The light from Cape St Vincente guided us to the mouth of the Med, and as dawn broke Padraig and I had the wonderful sight of the cape, with its light and white chapel, that has greeted mariners for hundreds of years. We dipped our ensign respectfully to the saint, and tried to wake Terry who staggered to the deck but was just too exhausted to stay up. Sailing east along the majestic Algarve coast, we had our best conditions of the whole trip. With seven knots and beautiful smooth seas, we enjoyed the sight of the little white villages, rugged sandstone cliffs and all the various craft on the water. For Terry and me, it was Europe at last, a dream come true after about 40 years! For Padraig, it was a goal achieved and another great adventure amongst the challenges he sets himself – and of course he was just about bursting to see Claire, his beautiful wife who would be in Lagos that day.
I took us in through the channel and it was a thrill to steer Common Sense up the canal that runs right into Lagos. Up to the customs dock, then a comfortable entry into our slip in the gorgeous Marina de Lagos, where the friendly and efficient staff welcomed us and secured the boat.  
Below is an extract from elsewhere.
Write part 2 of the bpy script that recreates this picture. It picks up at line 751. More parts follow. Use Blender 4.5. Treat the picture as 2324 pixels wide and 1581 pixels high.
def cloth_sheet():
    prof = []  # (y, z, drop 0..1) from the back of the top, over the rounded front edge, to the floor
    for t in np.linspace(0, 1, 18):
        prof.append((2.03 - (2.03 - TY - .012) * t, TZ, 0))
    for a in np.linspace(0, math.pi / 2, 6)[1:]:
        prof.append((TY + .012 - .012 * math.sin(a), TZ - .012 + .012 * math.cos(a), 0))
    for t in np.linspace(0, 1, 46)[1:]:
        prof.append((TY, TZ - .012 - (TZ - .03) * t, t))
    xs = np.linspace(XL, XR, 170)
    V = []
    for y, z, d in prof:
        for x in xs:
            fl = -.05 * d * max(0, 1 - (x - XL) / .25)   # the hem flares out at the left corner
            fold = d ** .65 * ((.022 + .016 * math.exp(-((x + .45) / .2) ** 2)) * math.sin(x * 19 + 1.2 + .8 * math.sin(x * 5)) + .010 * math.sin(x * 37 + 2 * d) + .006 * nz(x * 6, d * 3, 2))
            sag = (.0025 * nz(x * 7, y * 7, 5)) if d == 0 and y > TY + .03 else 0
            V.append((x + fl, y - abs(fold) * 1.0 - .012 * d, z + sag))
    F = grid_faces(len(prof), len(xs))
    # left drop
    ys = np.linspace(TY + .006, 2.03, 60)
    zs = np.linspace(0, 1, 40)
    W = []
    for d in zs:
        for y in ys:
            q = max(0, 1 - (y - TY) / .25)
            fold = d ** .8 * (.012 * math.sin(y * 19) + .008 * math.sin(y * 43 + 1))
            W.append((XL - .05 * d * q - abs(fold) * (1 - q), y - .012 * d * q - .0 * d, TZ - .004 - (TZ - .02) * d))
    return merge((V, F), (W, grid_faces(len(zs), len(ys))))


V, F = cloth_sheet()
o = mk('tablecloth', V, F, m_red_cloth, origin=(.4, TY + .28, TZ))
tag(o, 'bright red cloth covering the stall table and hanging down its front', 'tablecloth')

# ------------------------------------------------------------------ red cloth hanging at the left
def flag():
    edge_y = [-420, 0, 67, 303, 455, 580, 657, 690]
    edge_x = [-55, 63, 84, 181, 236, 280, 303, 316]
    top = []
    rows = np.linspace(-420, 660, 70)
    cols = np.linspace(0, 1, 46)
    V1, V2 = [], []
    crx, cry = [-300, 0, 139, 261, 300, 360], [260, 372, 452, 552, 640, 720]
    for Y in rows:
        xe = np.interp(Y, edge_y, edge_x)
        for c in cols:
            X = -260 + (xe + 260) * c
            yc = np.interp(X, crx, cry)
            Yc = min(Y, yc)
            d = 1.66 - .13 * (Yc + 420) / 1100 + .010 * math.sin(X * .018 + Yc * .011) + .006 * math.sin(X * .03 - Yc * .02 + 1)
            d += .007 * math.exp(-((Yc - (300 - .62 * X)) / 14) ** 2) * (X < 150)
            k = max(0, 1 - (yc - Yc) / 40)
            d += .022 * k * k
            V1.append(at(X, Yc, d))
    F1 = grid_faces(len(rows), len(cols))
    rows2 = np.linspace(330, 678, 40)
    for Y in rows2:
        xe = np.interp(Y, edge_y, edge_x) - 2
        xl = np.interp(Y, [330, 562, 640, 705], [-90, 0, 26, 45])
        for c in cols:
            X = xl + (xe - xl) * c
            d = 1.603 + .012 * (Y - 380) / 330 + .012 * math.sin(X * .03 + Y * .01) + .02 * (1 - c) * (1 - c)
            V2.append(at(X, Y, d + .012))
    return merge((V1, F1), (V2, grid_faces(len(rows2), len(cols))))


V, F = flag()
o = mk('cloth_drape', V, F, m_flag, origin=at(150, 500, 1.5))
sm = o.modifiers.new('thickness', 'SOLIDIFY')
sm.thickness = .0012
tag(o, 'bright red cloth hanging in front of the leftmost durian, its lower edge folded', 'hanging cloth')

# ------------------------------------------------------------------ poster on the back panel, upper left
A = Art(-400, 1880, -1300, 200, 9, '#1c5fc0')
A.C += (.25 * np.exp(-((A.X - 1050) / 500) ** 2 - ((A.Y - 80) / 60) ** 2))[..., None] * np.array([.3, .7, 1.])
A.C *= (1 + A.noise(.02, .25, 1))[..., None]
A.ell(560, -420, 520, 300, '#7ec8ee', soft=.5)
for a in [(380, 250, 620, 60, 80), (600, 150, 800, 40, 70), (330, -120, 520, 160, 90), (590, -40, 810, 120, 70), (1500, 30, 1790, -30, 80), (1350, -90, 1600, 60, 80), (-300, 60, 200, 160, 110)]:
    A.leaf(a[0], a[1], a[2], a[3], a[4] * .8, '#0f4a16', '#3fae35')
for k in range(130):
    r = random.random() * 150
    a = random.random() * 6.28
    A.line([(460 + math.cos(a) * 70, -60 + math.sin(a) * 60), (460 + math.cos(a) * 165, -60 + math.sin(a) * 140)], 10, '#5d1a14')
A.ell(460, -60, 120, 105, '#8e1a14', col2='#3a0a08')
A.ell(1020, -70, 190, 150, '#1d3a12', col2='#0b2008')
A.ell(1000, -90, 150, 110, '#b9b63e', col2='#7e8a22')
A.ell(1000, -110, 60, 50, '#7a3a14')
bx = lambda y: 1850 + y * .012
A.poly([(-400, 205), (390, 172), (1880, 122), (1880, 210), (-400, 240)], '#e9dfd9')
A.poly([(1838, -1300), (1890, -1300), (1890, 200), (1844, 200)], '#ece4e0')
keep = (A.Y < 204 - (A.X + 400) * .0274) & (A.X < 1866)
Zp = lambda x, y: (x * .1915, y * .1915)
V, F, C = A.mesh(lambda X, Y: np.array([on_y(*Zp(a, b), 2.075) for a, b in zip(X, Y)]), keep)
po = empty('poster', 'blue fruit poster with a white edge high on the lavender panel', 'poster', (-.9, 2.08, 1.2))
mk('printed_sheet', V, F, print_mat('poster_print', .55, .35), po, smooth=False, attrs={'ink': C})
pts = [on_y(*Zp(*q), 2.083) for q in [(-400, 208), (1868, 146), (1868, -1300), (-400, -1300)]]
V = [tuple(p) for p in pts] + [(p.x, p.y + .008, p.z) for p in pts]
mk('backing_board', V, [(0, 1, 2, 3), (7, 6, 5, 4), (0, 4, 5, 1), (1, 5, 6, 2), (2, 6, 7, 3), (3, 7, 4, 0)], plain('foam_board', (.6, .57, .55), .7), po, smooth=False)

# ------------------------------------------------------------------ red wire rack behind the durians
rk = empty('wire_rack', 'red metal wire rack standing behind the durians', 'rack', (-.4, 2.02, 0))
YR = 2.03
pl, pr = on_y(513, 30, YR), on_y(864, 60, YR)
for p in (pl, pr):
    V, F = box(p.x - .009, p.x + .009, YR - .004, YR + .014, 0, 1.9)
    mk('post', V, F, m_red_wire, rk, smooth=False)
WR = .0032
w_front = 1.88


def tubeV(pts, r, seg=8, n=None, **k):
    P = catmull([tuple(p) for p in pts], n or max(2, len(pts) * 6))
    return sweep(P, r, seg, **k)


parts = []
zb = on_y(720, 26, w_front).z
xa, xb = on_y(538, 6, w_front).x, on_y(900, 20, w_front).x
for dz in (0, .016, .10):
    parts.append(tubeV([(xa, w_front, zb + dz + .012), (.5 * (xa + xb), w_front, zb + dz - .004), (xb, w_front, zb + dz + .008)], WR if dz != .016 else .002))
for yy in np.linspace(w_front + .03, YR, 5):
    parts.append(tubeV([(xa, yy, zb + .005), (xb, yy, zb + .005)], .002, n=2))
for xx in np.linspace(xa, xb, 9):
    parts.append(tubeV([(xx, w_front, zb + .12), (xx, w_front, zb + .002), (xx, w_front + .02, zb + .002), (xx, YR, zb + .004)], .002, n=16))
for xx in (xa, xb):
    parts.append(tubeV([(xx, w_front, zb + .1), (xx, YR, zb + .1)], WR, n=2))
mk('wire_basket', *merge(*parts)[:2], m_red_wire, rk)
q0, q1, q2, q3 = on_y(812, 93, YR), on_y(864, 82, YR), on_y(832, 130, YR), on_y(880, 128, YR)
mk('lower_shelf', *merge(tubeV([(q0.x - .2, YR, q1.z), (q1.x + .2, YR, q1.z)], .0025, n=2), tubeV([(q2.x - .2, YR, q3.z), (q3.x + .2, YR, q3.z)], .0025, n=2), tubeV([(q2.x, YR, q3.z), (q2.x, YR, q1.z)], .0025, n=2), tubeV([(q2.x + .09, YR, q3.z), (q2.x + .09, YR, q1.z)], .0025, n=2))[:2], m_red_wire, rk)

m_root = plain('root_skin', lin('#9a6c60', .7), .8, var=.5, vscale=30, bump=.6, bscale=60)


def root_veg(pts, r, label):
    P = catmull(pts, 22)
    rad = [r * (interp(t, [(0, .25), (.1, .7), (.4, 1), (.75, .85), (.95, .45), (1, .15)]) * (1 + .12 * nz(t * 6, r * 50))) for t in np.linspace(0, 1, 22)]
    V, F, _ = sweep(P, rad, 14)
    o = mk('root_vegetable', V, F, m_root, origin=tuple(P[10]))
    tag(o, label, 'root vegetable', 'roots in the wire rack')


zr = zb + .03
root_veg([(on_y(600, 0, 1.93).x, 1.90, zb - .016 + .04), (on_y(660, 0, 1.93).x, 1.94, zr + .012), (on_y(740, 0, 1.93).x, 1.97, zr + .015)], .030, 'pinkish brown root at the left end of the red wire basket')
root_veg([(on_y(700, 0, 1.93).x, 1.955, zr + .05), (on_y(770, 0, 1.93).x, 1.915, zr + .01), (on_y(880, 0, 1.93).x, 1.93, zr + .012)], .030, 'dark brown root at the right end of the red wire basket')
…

Stepping ashore after a journey of over 4000 nautical miles and 34 days at sea was quite overwhelming. Thanks to the ARC, congratulations to all our companions on the crossing and kudos to Terry for shouldering the skipper's responsibilities and getting us there safely through every trial. Especially thanks to Padraig - we were blessed to find a crewman who was so willing, capable and positive through every situation. And good craic as well.